Ilustrasi |
Pasa suatu kesempatan, Bilal bin Rabba merasakan adanya keanehan pada
diri Rasulullah Muhammad SAW. Subuh itu, Bilal sudah selesai mengumandangkan
Azan hingga ketika sudah selesai qamat, Muhammad belum juga muncul di Masjid.
Situasi ini bagi Bilal adalah hal yang tidak lumrah, karena beliau mengetahui
bahwa Rasulullah senantiasa tepat waktu datang di Masjid, selalu lebih duluan
sampai di Masjid sebelum azan subuh di kumandangkan. Bilal kemudian menyusul ke
rumahnya Muhammad SAW yang kebetulan bersampingan dengan masjid. Setelah
mengucapkan salam lalu masuk ke rumah, di dapatinya Rasulullah sedang menangis.
Bekas air mata di wajah dan tempat sujudnya masih nampak oleh Bilal. Ia
kemudian menanyakan perihal apa yang sedang menimpa Rasulullah.
Rasulullah Muhammad SAW kemudian menceritakan kepada Bilal, muazin
kesayangannya itu, bahwa ia baru saja menerima Wahyu dari Allah, dan wahyu
inilah yang membuatnya menangis. Rasul kemudian membacakan wahyu itu kepada
Bilal yang artinya, “sesungguhnya dalam
penciptaan langit dan bumi, dan pergantian malam dan siang terdapat tanda-tanda
(kebesaran Allah) bagi orang-orang yang berakal. (yaitu) orang-orang yang
mengingat Allah sambil berdiri, duduk, atau dalam keadaan berbaring, dan mereka
memikirkan tentang penciptaan langit dan bumi (seraya berkata), “wahai Tuhan
kami, tidaklah engkau ciptakan semua ini sia-sia; Mahasuci Engkau, lindungilah
kami dari azab neraka” (Ali Imran; 190-191).

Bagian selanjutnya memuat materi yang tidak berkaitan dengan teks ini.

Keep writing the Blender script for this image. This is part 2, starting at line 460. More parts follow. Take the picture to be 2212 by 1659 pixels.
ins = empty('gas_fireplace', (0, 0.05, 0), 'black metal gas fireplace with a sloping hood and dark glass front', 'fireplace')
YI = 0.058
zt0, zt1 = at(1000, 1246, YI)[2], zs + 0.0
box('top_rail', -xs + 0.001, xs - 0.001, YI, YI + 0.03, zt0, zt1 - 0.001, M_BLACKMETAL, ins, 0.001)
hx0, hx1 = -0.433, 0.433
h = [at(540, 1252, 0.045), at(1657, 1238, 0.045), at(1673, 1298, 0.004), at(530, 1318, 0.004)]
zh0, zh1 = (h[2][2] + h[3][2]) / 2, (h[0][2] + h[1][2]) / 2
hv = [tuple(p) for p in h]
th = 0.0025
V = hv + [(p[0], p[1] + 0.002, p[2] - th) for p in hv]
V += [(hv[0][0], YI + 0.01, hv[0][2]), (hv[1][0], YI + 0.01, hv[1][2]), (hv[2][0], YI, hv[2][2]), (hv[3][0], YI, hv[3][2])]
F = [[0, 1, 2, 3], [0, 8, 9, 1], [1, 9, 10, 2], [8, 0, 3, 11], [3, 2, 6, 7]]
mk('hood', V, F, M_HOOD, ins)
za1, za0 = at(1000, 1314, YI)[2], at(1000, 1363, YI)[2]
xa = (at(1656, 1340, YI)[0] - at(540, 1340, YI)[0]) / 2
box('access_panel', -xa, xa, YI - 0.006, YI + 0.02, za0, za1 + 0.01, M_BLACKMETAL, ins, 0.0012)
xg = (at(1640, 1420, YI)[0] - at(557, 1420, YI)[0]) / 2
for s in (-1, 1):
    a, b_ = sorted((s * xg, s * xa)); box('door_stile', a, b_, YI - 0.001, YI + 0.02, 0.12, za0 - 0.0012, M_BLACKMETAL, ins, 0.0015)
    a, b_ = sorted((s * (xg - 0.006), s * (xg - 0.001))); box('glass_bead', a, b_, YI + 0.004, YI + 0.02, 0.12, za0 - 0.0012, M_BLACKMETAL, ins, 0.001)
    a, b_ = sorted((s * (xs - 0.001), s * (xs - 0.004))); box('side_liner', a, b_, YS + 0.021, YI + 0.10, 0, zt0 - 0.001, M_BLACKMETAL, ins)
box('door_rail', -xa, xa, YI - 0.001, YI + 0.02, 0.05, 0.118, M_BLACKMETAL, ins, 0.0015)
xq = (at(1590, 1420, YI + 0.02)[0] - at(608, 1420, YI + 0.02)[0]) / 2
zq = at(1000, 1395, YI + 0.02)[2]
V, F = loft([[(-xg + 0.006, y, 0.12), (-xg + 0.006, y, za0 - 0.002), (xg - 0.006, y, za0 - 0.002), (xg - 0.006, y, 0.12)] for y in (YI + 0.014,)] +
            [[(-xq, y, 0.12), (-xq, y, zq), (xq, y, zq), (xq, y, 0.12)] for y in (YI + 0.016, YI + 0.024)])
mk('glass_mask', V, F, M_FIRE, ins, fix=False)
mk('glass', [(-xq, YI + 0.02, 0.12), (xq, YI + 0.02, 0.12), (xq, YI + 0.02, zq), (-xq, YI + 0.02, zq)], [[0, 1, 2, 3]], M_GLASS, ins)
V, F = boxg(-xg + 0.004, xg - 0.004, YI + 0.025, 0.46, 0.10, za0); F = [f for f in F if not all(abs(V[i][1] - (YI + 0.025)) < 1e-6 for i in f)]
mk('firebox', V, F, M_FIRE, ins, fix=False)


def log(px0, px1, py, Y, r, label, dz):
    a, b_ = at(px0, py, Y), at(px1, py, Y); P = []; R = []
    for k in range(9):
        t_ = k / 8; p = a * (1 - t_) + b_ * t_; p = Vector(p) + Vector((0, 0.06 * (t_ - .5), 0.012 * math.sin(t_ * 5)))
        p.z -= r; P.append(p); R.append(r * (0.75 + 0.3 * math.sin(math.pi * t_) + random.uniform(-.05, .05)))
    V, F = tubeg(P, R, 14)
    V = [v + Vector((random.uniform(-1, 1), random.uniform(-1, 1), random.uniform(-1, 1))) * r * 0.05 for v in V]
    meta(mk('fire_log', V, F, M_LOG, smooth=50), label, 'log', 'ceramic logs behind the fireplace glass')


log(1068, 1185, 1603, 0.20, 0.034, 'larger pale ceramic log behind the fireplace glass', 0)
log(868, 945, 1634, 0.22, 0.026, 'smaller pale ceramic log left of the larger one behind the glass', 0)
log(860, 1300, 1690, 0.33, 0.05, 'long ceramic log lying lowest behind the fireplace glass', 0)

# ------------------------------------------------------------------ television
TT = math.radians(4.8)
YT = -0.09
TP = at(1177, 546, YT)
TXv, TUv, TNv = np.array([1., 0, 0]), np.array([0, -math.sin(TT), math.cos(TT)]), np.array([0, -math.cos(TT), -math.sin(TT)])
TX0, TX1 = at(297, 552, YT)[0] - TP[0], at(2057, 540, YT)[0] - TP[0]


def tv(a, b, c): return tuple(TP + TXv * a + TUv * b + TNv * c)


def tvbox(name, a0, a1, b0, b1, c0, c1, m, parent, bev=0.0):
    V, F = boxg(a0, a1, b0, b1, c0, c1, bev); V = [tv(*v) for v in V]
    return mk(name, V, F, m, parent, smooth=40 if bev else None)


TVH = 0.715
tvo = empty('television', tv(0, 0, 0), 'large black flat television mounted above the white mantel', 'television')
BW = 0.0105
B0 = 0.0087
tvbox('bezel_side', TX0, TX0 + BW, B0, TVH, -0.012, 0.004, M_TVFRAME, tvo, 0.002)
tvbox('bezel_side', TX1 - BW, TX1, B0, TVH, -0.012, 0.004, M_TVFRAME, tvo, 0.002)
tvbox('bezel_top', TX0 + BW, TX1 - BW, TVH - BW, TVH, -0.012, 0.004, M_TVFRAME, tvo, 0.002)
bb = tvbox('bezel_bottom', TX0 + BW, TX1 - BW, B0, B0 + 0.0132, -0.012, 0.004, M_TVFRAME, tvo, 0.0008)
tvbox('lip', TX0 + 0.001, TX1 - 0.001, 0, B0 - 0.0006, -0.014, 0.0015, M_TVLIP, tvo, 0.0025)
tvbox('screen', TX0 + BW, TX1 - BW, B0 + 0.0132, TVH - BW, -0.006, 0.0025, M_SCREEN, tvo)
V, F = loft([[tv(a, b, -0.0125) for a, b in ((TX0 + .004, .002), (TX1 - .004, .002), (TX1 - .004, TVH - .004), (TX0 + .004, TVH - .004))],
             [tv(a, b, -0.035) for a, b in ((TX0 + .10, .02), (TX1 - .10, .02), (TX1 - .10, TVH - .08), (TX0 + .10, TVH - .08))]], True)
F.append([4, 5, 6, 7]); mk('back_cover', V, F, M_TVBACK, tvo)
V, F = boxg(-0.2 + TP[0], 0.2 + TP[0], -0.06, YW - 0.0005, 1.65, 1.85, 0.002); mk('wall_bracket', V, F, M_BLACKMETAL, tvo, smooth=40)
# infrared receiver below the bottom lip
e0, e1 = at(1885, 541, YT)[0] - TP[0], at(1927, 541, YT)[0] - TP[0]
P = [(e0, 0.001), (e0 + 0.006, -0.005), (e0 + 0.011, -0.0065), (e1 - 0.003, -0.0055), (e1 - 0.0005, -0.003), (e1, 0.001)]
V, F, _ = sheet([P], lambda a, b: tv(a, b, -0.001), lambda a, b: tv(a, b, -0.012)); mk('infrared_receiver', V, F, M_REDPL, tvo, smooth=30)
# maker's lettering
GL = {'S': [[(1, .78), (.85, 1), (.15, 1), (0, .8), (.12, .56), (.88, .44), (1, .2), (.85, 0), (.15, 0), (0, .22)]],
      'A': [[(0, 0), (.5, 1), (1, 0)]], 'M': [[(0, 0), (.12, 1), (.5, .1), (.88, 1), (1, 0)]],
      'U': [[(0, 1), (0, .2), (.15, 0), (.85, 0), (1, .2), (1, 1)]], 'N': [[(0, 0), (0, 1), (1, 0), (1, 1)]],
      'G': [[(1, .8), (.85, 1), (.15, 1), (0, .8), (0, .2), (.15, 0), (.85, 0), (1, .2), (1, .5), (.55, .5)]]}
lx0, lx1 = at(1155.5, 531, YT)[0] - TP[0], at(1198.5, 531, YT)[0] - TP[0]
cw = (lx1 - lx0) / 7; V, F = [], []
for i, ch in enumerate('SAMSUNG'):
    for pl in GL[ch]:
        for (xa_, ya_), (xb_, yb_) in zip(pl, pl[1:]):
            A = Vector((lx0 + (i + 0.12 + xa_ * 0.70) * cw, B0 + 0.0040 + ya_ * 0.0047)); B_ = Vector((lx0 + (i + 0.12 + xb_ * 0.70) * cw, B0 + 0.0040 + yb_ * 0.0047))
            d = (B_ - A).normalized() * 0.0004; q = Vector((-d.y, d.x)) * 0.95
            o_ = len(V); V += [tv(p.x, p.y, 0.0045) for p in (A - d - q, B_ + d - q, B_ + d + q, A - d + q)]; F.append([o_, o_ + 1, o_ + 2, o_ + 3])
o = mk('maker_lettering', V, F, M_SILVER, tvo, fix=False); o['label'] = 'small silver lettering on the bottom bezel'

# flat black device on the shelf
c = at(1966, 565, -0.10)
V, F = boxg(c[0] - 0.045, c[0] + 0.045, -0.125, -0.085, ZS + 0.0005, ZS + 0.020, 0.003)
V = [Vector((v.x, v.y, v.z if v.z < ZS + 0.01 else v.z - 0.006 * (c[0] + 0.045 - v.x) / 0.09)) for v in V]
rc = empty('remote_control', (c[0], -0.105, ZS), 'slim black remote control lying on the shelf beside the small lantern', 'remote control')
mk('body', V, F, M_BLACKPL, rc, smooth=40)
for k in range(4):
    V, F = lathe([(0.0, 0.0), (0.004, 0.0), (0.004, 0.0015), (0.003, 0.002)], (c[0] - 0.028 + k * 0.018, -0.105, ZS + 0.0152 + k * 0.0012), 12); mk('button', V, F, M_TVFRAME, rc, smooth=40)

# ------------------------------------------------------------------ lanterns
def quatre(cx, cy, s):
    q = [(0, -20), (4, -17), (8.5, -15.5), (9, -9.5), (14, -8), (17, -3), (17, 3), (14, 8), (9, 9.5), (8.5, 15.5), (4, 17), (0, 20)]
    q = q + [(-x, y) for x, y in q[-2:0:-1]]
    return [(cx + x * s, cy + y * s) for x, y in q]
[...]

Mendengar wahyu yang dibacakan oleh Rasulullah, Bilal tidak menangis, Bilal memahami ayat tersebut hanyalah peringatan biasa
sebagaimana ayat-ayat Al-Qur’an yang lainnya. Tetapi Rasul mempunyai pemahaman
yang jauh lebih mendalam atas kandungan ayat tersebut, itulah sebabnya ia
sampai menangis.
Ayat tersebut diawali dengan uraian tentang penciptaan langit dan bumi,
serta bergantinya siang dan malam secara terus-menerus. Bagaimana Allah
menciptakan langit dan bumi serta bagaimana malam dan siang saling menutupi
secara silih berganti adalah bukti ke-Maha Kuasaan-Nya. Tidak ada sesuatu yang
terjadi tanpa kehendak-Nya. Langit ditinggikan dengan segala sumber rejeki yang
turun darinya, dia tetap kokoh yang menjadi “payung” bagi bumi, bumi kemudian
dihamparkan dan ikhlas menjadi tempat “pijakan” lalu tumbuh segala sumber
penghidupan. Didalamnya ada gunung, lembah, sungai, lalu ada daratan lengkap
dengan lautnya, ada tanah yang subur juga ada yang tandus, tumbuh buah-buahan
serta sayur-mayur. Setelah itu dijadikan siang agar manusia bertebaran mencari
rizki yang halal dan baik, lalu dijadikan malam sebagai waktu beristrahat,
Allah sudah mengetahui kapasitas manusia dalam bekerja, karena itu disiapkan
waktu guna memulihkan tenaga untuk digunakan pada waktu selanjutnya. Semunya itu adalah tanda atau alamat kebesaran
Allah, bagi orang-orang yang disebutnya dengan ‘Ulul Albab’.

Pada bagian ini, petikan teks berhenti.